Emma’s life had been one of frequent disappointment—both to herself and to her family. Born into a mixed family of Stockbridge and Munsee Indians on the Green Bay Agency, her mother, Arvila, was of noble lineage, while her father, Henry Davids, had served over two years in the Wisconsin Infantry during the Civil War. Henry and Arvila were married in 1865 and had ten children. Despite their strong heritage and the respect commanded by her father’s service, Emma had always felt the pull of adventure, sometimes at the expense of her familial ties.
The winter had been fairly mild after the terrible blizzard of late November 1905. People still chatted about the sinking of the Mutaafa in Duluth harbor just before Thanksgiving and often referred to the Great Lakes blizzard as the Mutaafa blizzard. Emma had been visiting with her older sister Mary near Lacrosse, Wisconsin, at the time. Other Davids relatives still lived on the Stockbridge Indian Reservation near Shawano, Wisconsin.
In 1900, Emma had ventured to Cripple Creek, Colorado, in search of excitement and found herself married to Willie Daugherty, a man she would soon lose to the rough, dangerous life in the mining town. With her husband’s death, Emma was left a widow in the heart of a lawless town, a place where union strife and violent clashes between miners were the norm.
Cripple Creek was the center of a major gold mining district and was home to many saloons, newspapers, and other businesses. The mining district had a population of over 50,000 people in 1900. The town buildings had burned in 1896, then been rebuilt mostly with brick. By 1900 Cripple Creek boasted two opera houses, seventy-five saloons, eight newspapers, and a stock exchange. Emma’s residence was just south of the Findley mine.

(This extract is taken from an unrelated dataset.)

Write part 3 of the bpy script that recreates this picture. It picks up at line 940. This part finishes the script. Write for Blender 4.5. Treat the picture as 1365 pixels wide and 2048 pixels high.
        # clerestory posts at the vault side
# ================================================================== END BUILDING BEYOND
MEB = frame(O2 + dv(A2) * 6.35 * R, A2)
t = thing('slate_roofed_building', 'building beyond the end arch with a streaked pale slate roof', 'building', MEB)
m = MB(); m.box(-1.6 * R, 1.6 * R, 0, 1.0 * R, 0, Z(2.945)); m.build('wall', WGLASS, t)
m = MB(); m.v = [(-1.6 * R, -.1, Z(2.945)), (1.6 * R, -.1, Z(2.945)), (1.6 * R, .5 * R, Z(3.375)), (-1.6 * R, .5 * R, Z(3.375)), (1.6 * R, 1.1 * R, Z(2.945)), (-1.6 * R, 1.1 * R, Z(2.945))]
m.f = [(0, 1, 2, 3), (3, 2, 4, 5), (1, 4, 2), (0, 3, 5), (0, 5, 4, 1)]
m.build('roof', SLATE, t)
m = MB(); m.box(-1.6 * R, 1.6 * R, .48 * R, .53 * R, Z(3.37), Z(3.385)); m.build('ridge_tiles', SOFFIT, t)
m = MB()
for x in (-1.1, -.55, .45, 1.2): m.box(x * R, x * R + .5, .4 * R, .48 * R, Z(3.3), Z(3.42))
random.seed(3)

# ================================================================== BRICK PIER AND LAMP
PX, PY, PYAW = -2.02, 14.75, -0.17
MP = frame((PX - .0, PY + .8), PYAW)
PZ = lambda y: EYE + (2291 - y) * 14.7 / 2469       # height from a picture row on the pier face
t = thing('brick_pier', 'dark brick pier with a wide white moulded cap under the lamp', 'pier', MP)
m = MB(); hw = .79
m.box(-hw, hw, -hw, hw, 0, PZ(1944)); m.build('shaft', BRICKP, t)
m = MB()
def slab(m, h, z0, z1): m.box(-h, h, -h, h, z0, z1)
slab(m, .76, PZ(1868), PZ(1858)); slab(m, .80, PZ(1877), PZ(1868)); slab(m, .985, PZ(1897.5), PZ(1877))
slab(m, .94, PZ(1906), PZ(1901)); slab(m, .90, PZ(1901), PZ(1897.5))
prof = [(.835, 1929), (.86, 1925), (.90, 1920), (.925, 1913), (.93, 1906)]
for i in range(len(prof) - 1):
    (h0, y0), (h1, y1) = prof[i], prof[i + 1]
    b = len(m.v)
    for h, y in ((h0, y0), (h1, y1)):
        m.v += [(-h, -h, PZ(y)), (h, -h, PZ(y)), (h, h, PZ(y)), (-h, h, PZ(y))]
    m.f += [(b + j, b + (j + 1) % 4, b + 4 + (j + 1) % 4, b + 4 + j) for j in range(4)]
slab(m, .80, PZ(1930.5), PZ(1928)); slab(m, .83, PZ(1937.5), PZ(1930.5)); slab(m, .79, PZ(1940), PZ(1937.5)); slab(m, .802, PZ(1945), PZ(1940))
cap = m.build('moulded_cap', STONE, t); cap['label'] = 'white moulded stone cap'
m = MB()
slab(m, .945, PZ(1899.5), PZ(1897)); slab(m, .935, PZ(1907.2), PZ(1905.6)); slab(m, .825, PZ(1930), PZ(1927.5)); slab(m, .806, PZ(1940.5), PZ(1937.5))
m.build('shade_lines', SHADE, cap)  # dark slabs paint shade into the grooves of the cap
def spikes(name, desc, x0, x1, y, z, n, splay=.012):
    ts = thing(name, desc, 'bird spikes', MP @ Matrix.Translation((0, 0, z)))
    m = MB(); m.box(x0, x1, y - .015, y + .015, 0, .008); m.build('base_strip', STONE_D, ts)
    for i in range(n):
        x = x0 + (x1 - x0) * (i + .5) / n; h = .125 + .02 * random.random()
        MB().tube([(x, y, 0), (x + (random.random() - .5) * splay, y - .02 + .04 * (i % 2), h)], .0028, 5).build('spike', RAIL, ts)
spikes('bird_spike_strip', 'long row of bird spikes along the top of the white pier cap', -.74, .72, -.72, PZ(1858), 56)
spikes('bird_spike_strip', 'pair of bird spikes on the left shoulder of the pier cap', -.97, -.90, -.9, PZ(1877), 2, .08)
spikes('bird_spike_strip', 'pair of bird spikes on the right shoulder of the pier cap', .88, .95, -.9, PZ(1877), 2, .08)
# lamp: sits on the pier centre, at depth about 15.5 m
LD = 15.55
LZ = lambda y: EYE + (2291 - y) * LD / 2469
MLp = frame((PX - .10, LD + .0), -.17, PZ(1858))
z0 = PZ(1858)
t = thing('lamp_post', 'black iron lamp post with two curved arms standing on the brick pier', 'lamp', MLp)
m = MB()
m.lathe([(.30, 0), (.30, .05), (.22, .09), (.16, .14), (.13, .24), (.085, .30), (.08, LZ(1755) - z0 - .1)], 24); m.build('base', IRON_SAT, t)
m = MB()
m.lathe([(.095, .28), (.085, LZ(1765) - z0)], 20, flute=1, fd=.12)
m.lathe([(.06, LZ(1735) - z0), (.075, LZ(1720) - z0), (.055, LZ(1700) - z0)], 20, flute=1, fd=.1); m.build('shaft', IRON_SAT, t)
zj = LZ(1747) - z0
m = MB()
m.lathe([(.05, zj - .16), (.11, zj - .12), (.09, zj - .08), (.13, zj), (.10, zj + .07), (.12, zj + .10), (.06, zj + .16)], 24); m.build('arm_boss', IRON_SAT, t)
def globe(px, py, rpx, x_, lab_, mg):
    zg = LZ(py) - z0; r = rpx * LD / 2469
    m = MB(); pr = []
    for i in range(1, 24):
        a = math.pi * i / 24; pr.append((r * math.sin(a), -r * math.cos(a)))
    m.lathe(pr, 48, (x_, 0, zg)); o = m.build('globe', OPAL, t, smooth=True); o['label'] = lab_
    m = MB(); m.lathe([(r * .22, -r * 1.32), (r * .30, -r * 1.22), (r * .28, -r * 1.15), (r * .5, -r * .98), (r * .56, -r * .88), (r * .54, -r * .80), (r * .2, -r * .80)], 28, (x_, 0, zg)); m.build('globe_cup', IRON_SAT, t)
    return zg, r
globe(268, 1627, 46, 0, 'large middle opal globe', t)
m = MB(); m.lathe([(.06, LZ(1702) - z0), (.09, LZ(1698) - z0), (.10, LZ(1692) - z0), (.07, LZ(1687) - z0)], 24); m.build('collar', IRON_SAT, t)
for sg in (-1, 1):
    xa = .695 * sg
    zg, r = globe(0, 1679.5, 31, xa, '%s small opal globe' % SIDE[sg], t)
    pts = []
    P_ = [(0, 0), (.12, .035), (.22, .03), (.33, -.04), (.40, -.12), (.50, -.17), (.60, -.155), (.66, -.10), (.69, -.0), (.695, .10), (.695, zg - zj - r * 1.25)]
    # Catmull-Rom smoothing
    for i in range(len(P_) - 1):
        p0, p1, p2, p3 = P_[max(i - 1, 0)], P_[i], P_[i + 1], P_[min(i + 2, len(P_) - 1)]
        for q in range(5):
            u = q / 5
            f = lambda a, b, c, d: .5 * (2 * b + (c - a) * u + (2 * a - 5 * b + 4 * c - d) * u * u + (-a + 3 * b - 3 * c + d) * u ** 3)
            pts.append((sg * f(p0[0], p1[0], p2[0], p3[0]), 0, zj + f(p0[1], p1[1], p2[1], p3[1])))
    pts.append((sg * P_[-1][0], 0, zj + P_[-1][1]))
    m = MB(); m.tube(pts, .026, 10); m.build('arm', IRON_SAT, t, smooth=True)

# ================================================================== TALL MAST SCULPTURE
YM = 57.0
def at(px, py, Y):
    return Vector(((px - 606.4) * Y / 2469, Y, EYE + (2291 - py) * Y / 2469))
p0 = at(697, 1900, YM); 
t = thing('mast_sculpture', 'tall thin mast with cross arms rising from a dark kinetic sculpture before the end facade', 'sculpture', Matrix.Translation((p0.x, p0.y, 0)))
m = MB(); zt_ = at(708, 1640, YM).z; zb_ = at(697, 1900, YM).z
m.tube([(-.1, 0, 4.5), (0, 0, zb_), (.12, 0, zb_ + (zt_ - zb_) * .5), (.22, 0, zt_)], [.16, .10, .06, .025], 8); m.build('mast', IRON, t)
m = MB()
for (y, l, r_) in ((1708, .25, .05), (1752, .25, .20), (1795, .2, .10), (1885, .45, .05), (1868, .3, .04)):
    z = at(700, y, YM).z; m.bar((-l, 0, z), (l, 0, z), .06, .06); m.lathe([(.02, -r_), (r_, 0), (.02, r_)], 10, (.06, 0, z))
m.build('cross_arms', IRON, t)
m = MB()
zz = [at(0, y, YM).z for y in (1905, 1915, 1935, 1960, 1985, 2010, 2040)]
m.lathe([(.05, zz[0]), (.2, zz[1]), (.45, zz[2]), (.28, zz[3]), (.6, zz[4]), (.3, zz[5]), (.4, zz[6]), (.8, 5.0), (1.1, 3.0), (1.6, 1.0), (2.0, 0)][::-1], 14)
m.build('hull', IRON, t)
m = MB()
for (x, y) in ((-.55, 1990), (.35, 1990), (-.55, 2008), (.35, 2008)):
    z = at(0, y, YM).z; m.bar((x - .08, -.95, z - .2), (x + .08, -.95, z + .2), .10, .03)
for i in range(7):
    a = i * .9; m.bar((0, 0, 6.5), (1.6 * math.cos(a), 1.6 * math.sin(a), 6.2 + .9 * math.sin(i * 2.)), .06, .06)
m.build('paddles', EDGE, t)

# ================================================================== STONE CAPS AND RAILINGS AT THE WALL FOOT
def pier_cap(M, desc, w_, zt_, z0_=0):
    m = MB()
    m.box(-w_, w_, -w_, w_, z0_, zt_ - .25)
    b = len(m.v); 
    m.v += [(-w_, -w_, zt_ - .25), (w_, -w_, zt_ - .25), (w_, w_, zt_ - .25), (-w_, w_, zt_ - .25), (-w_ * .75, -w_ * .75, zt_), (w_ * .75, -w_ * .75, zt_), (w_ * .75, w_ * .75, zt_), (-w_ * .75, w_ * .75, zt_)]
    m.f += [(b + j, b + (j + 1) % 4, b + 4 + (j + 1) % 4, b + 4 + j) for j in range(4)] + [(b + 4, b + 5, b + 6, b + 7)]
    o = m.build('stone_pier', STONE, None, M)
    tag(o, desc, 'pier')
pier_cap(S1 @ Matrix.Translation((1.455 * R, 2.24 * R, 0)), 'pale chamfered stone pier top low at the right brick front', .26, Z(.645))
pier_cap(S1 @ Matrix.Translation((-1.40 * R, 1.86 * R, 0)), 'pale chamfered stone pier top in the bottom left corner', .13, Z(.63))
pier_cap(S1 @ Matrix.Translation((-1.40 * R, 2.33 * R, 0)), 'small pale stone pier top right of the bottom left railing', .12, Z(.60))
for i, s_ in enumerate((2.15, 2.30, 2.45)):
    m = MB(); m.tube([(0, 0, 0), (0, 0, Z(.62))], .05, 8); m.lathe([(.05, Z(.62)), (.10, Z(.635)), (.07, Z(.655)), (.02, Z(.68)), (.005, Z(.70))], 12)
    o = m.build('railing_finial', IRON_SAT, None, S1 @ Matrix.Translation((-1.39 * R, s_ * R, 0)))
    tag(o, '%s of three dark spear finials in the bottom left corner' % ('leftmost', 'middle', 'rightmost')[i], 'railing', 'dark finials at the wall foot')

Emma witnessed firsthand the bloodshed and despair caused by the violent bombing of the Independence Depot on June 6, 1904. At 2:35 a.m., between 50 and 60 non-union miners completed their shift at the Findley mine and made their way down the hill to the Independence depot of the Florence and Cripple Creek railway. As they waited on the platform for the suburban train to take them home to Victor and Cripple Creek, a terrific explosion occurred beneath the platform. The blast tossed nearly half the waiting miners high into the air, mangled ten bodies almost beyond recognition, and ultimately killed thirteen men while maiming five more for life.
The explosion was triggered by 50 to 100 pounds of dynamite, detonated by someone who jerked a small feed wire running from the depot to the cribbing of the Delmonico shaft 400 feet away. Several buildings surrounding the station had been occupied by striking union miners, but warning had been given and none were home when the explosion occurred. It was clear cold-blooded murder, perpetrated by union miners on strike. Violent demonstrations by thousands of citizens and non-union members followed, and at least 150 union miners were arrested.
In the chaos that followed, a man on the Colorado Springs wagon road reported seeing Victor Poole, one of the arrested union miners, seated in a buggy driven by a woman, heading toward Colorado Springs at great speed. Whether Emma was involved remains unknown, but she needed a new location and did not want to return to Wisconsin.
Emma remembered that her cousin had gotten a job as a lath piler for the Crookston Lumber Company in a booming town called Bemidji. Although he had moved on, she decided it might be the place for her. She arrived in Bemidji in May 1905 and initially lived at 506 1st Street with a bartender, but this arrangement had not gone well. Now she found herself alone in a cheap room at what the Bemidji Pioneer described as “a tawdry sort of establishment.”